Opportunities to buy fine Cezannes are so rare that the collapse in the art market and the Eighties boom in Impressionist and modern art had seemed irrelevant in the run-up to the sale. Although the days of a Cezanne selling for pounds 11m are gone, dealers were surprised that the Five Bathers, an image with which Cezanne played repeatedly throughout his life, sold for only pounds 3.02m, within an estimate of pounds 2.8m to pounds 3.6m. However, The Man Smoking a Pipe - the only surviving study for the figure that crops up in The Card Players series - made pounds 3.52m. Its estimate was only pounds 1.6-pounds 2.4m. Bidding for that work rose slowly, with Charles Allsopp, chairman of Christie's and last night's auctioneer, hanging over the rostrum in an attempt to entice more bids.

The paintings, which span the artist's changing style over 30 years, came from the collection of Auguste Pellerin (1852-1929), a French industrialist and collector with a burning passion for Cezanne. He bought his first Cezanne in 1895 - when relatively few others were interested in him - and, transferring his affection for Corot and Manet, eventually owned more than 100 Cezannes. Most of those paintings can today be found in museums across the world. The seven paintings at Christie's yesterday were sold by an unidentified European foundation.
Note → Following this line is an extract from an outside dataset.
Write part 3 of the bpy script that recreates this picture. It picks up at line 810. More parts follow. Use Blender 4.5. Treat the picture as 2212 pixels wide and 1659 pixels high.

The powerfully analytical, almost violent, self-portrait of 1866, in which Cezanne forsook a brush for a pallet knife, sold for pounds 1.04m (estimate pounds 1m-pounds 2m). It was once owned by Emile Zola, the French novelist and Cezanne's friend until Zola's novel of 1886, The Work: It was based on Cezanne's life and ends with the artist as a failure. If a painting can sell in a recession for pounds 3.52m, Cezanne has had the last laugh.